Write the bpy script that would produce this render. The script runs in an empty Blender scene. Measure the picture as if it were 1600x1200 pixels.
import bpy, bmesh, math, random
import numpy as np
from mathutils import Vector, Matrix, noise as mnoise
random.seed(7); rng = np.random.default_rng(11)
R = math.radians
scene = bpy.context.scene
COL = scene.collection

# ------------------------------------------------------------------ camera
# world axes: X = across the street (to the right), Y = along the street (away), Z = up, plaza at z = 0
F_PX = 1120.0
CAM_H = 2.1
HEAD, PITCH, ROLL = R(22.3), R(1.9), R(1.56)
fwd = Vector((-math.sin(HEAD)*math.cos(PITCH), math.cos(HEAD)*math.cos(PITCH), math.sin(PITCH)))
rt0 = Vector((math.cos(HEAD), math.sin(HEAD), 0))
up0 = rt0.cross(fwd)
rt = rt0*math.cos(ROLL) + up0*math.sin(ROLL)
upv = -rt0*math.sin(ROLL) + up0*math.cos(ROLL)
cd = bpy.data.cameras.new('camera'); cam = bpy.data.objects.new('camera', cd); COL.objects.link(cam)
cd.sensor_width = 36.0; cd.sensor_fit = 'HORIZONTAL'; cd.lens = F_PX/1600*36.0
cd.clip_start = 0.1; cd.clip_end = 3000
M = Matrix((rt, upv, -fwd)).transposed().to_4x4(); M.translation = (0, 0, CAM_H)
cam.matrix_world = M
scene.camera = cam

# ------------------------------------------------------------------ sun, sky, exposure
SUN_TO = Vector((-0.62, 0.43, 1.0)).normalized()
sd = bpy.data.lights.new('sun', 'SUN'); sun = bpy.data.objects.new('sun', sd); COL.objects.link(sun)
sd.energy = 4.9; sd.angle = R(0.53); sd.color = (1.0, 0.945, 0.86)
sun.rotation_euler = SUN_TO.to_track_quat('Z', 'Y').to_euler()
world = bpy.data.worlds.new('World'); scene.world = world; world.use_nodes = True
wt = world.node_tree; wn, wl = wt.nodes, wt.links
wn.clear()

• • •

## STATED EXERCISE
Lines from the beginning of the data above through the line containing "COL = scene.collection" are to be returned exactly, and no others.

## SOLUTION FOR THIS EXERCISE
Write the bpy script that would produce this render. The script runs in an empty Blender scene. Measure the picture as if it were 1600x1200 pixels.
import bpy, bmesh, math, random
import numpy as np
from mathutils import Vector, Matrix, noise as mnoise
random.seed(7); rng = np.random.default_rng(11)
R = math.radians
scene = bpy.context.scene
COL = scene.collection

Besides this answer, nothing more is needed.